Information shown:

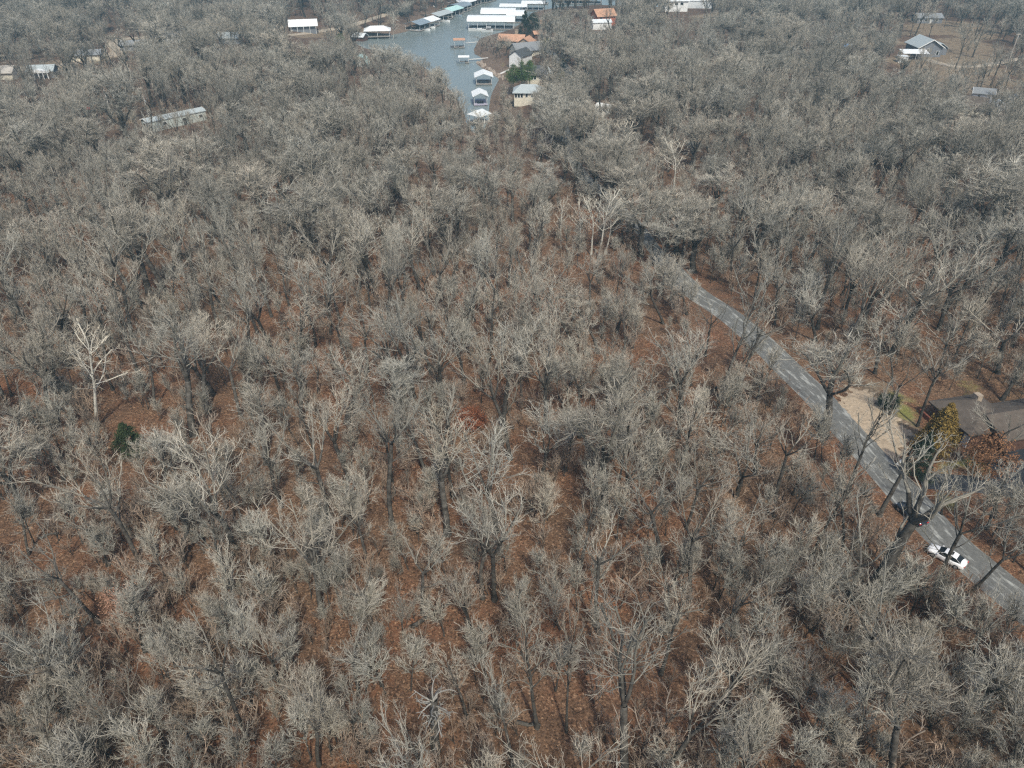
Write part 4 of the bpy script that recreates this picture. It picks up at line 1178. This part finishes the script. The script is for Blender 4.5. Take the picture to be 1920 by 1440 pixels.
# hero trees: base x, base y, top x, top y, crown width, form (pixels of the photograph)
HERO = [
 (465,1387,385,1150,170,'high'),(185,1168,15,1010,150,'oak'),(240,1397,140,1262,130,'multi'),(135,1335,40,1140,170,'oak'),(85,1440,5,1335,150,'oak'),
 (345,1312,295,1195,70,'vase'),(410,1417,320,1315,130,'oak'),(272,1222,225,1120,80,'tall'),(535,1307,490,1130,120,'vase'),(602,1149,555,950,190,'vase'),
 (702,1182,640,1050,120,'oak'),(598,1435,535,1230,120,'vase'),(675,1407,630,1265,130,'vase'),(672,1302,660,1160,150,'airy'),(792,1152,795,985,120,'airy'),
 (755,1192,745,1095,80,'multi'),(890,1207,865,1065,120,'vase'),(876,1347,855,1210,100,'tall'),(795,1450,755,1335,120,'oak'),(905,1122,880,930,150,'vase'),
 (928,1125,945,890,190,'vase'),(962,1436,935,1250,120,'tall'),(1123,1188,1125,1000,160,'high'),(1172,1480,1165,1110,270,'vase'),(1007,1364,985,1120,120,'tall'),
 (1062,1372,1065,1150,90,'tall'),(1252,1168,1250,1030,130,'oak'),(1292,1122,1285,890,210,'oak'),(1326,1200,1470,1060,130,'airy'),(1352,1352,1400,1160,130,'vase'),
 (1426,1342,1480,1165,120,'vase'),(1232,1465,1370,1250,210,'vase'),(1618,1307,1660,1060,150,'airy'),(1658,1466,1700,1175,180,'fz'),(1833,1347,1860,1195,150,'vase'),
 (1740,1133,1850,900,160,'high'),(1786,1133,1960,975,120,'high'),(1578,1038,1570,850,110,'high'),(1452,972,1478,790,130,'high'),
 (1486,928,1505,840,70,'vase'),(1590,928,1640,735,110,'tall'),(1545,815,1560,630,150,'fz'),(1667,778,1690,650,110,'oak'),(1720,800,1785,645,100,'high'),
 (1765,965,1780,850,80,'airy'),(1888,880,1885,745,130,'airy'),(1866,972,1890,880,100,'oak'),(1850,992,1905,850,100,'tall'),(92,778,60,590,180,'fz'),
 (150,765,105,580,150,'vase'),(30,858,0,700,130,'oak'),(262,1052,160,820,220,'oak'),(342,1052,285,895,150,'vase'),(440,1037,370,790,200,'vase'),
 (466,1012,430,850,130,'oak'),(430,1102,370,960,100,'tall'),(617,1002,560,750,180,'high'),(735,988,690,745,190,'high'),(650,793,625,640,150,'vase'),
 (850,933,830,725,130,'high'),(957,862,905,620,190,'oak'),(1015,902,1020,740,120,'vase'),(1060,882,1068,750,110,'vase'),(1242,1053,1200,875,200,'oak'),
 (1166,972,1210,800,130,'vase'),(1132,962,1125,735,170,'fz'),(1272,822,1275,690,90,'tall'),(1415,782,1420,685,90,'tall'),(1380,932,1390,800,150,'vase'),
 (286,598,225,420,180,'high'),(322,573,290,390,180,'high'),(85,533,60,400,120,'oak'),(675,542,662,440,100,'oak'),(570,682,552,545,110,'tall'),
 (747,718,715,570,120,'vase'),(1243,607,1228,480,130,'oak'),(1170,662,1170,540,110,'oak'),(1120,662,1098,560,90,'tall'),(1075,662,1050,520,110,'tall'),
 (1295,722,1300,610,110,'vase'),(1215,792,1210,665,160,'oak'),(1497,592,1490,495,110,'vase'),(1672,722,1665,620,90,'oak'),(1760,700,1790,590,130,'oak'),
 (1870,700,1895,570,150,'airy'),(1640,700,1640,580,120,'vase'),(1530,640,1530,530,110,'vase'),(205,1060,140,930,120,'oak'),(310,940,275,800,110,'vase'),
 (55,1040,5,900,120,'oak'),(120,900,80,790,90,'tall'),(500,870,455,720,130,'vase'),(530,760,500,620,110,'tall'),(400,740,375,600,120,'vase'),
 (1500,1330,1480,1200,140,'multi'),(1560,1260,1570,1150,90,'multi'),(1745,1370,1735,1215,170,'multi'),(1900,1470,1900,1290,140,'oak'),(1580,1440,1590,1310,110,'vase'),
 (1820,1250,1850,1110,110,'airy'),(1440,1150,1440,1010,120,'multi'),(1050,1180,1020,1070,100,'multi'),(1390,1080,1400,960,130,'vase'),(1680,1075,1690,985,90,'airy')]
SYC = [(1122,482,1138,342,84),(1134,476,1165,352,74),(1108,478,1112,360,60),(1052,466,1056,368,38),(1090,472,1094,376,56),(1262,362,1268,255,62),(1230,330,1225,275,46),(1148,306,1138,212,62),(1160,304,1172,218,62),
       (1030,286,1042,204,50),(1010,300,1035,215,40),(183,800,212,610,140),(736,78,742,22,22),(664,72,664,28,20),(1156,72,1155,42,18),(815,178,812,128,34),(836,188,836,142,30),
       (900,262,905,205,50),(952,268,955,232,34),(982,274,988,232,34),(1000,262,1004,208,30)]
HERO += [(902,102,897,72,34,'oak'),(914,96,912,66,36,'oak'),(926,103,925,72,36,'oak'),(938,108,937,76,34,'oak'),(948,104,950,72,34,'vase'),(957,112,958,80,34,'oak'),(922,88,920,58,32,'oak'),
 (938,92,940,62,32,'vase'),(953,94,955,66,30,'oak'),(966,108,968,80,30,'oak'),(930,98,931,66,34,'vase'),(975,118,977,86,30,'oak'),(908,86,899,60,30,'oak'),(1012,120,1014,90,34,'oak'),(1028,118,1030,86,36,'oak'),(1018,104,1020,76,32,'vase')]
for k_ in range(10):
    x_ = 1262 - k_ * 22; y_ = 560 - k_ * 25
    if 1175 < x_ < 1215: continue
    HERO.append((x_ - 6, y_ + 6, x_, y_ - 62, 80, ('oak', 'vase')[k_ % 2]))
HERO += [(868,290,868,238,46,'fz'),(888,300,888,250,46,'fz'),(848,280,846,226,44,'fz'),(905,305,905,262,40,'vase'),(828,262,826,205,40,'fz'),(812,232,808,178,36,'fz'),(795,205,793,152,36,'vase'),(775,180,772,130,34,'fz'),(755,160,752,112,32,'fz'),(735,148,730,102,32,'fz'),(712,140,708,96,32,'fz')]
HERO += [(1288,590,1282,505,90,'fz'),(1262,575,1262,490,80,'vase'),(1240,560,1244,470,90,'oak')]
GNARL = (1620, 1138, 1755, 850, 185)

def lean_quat(lean, rot, fore=0.0):
    return Quaternion((0, 1, 0), lean) @ Quaternion((1, 0, 0), fore) @ Quaternion((0, 0, 1), rot)

trees = []     # dict per tree
def add_tree(g, h, W, kind, lean=0.0, hero=False, name='bare_tree', fore=0.0):
    v = rnd.randrange(len(PROTO[kind])); _, _, ph, pw = PROTO[kind][v]
    trees.append(dict(g=g, h=h, W=W, kind=kind, v=v, lean=lean, rot=rnd.random() * 6.28, s=(W / pw, W / pw, h / ph / max(.85, math.cos(lean))), hero=hero, name=name, fore=fore))

def hero_tree(bx, by, tx, ty, w, kind, name='bare_tree'):
    g = ground(bx, by); h = solve_h(g, ty); h = max(4.5, min(h, 23))
    top = g + Vector((0, 0, h)); dep = project(top)[2]
    dx = (tx - project(top)[0]) * dep / F
    lean = math.atan2(dx, h); lean = max(-.5, min(.5, lean))
    add_tree(g, h, max(w * dep / F, h * .22), kind, lean, True, name)
for t in HERO: hero_tree(*t)
for t in SYC: hero_tree(*t, 'syc', 'sycamore_tree')

# the open views the photograph has, as image polygons
CLEARPX += [([(895, 0), (860, 22), (830, 45), (765, 68), (740, 80), (780, 95), (840, 118), (866, 150), (880, 190), (884, 225), (905, 215), (930, 195), (925, 170), (950, 155),
              (950, 128), (925, 112), (893, 100), (890, 85), (895, 66), (965, 60), (985, 42), (1015, 26), (1030, 12), (1140, 14), (1140, 0)], 0.0),
            ([(1920, 1098), (1792, 986), (1738, 939), (1687, 877), (1609, 807), (1500, 690), (1440, 622), (1380, 578), (1300, 535), (1280, 548), (1400, 632), (1559, 803), (1676, 951), (1738, 1013), (1831, 1087), (1920, 1165)], .38),
            ([(1590, 715), (1660, 715), (1740, 725), (1830, 725), (1920, 760), (1920, 940), (1740, 915), (1690, 880), (1620, 800)], .05),
            ([(212, 785), (290, 785), (290, 862), (212, 862)], 0.0), ([(850, 762), (915, 762), (915, 805), (850, 805)], 0.0), ([(1730, 1010), (1815, 1010), (1815, 1075), (1730, 1075)], 0.0), ([(1698, 962), (1732, 962), (1732, 1000), (1698, 1000)], 0.0),
            ([(1685, 62), (1775, 62), (1775, 118), (1685, 118)], .03), ([(1820, 170), (1910, 170), (1910, 212), (1820, 212)], .08),
            ([(1655, 112), (1700, 98), (1790, 60), (1850, 70), (1900, 110), (1880, 160), (1760, 160)], .22),
            ([(1700, 20), (1780, 20), (1780, 45), (1700, 45)], .2),
            ([(960, 168), (1022, 168), (1022, 202), (960, 202)], .02), ([(974, 140), (1030, 140), (1030, 172), (974, 172)], .05),
            ([(938, 54), (990, 54), (1004, 84), (985, 86), (938, 74)], .05), ([(895, 105), (960, 108), (975, 140), (940, 150)], .03), ([(968, 88), (1010, 86), (1012, 108), (968, 108)], .25),
            ([(1110, 20), (1146, 20), (1146, 42), (1110, 42)], .15), ([(1118, 190), (1145, 190), (1145, 216), (1118, 216)], .0),
            ([(1246, 0), (1325, 0), (1325, 24), (1246, 24)], .08), ([(540, 33), (598, 33), (598, 62), (540, 62)], .0),
            ([(62, 127), (98, 127), (98, 146), (62, 146)], .0), ([(0, 134), (24, 134), (24, 148), (0, 148)], .15), ([(272, 212), (382, 200), (386, 240), (300, 254), (272, 250)], .08),
            ([(664, 62), (724, 62), (724, 80), (664, 80)], .05), ([(660, 105), (692, 105), (692, 128), (660, 128)], .25),
            ([(0, 122), (150, 112), (240, 96), (240, 108), (150, 124), (0, 140)], .04), ([(208, 68), (250, 66), (250, 98), (208, 104)], .1), ([(415, 64), (450, 64), (450, 82), (415, 82)], .15),
            ([(195, 160), (222, 160), (222, 226), (195, 226)], .05), ([(260, 176), (290, 176), (290, 222), (260, 222)], .05), ([(155, 200), (172, 200), (172, 214), (155, 214)], .0),
            ([(195, 203), (290, 212), (285, 230), (205, 232)], .1), ([(740, 20), (860, 5), (800, 45), (720, 68), (700, 60)], .12), ([(540, 52), (660, 44), (660, 66), (540, 76)], .3),
            ([(1046, 128), (1072, 126), (1074, 160), (1046, 170)], .05), ([(1040, 150), (1075, 150), (1066, 215), (1046, 215)], .15), ([(1070, 300), (1095, 295), (1105, 345), (1080, 340)], .1),
            ([(1175, 400), (1200, 400), (1205, 425), (1180, 430)], .1), ([(1580, 82), (1596, 82), (1596, 96), (1580, 96)], .1), ([(1890, 60), (1900, 60), (1895, 110), (1880, 110)], .1)]
CP_np = [(np.array(p, float), a) for p, a in CLEARPX]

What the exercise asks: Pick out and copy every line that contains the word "pixels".

Exercise output:
Write part 4 of the bpy script that recreates this picture. It picks up at line 1178. This part finishes the script. The script is for Blender 4.5. Take the picture to be 1920 by 1440 pixels.
# hero trees: base x, base y, top x, top y, crown width, form (pixels of the photograph)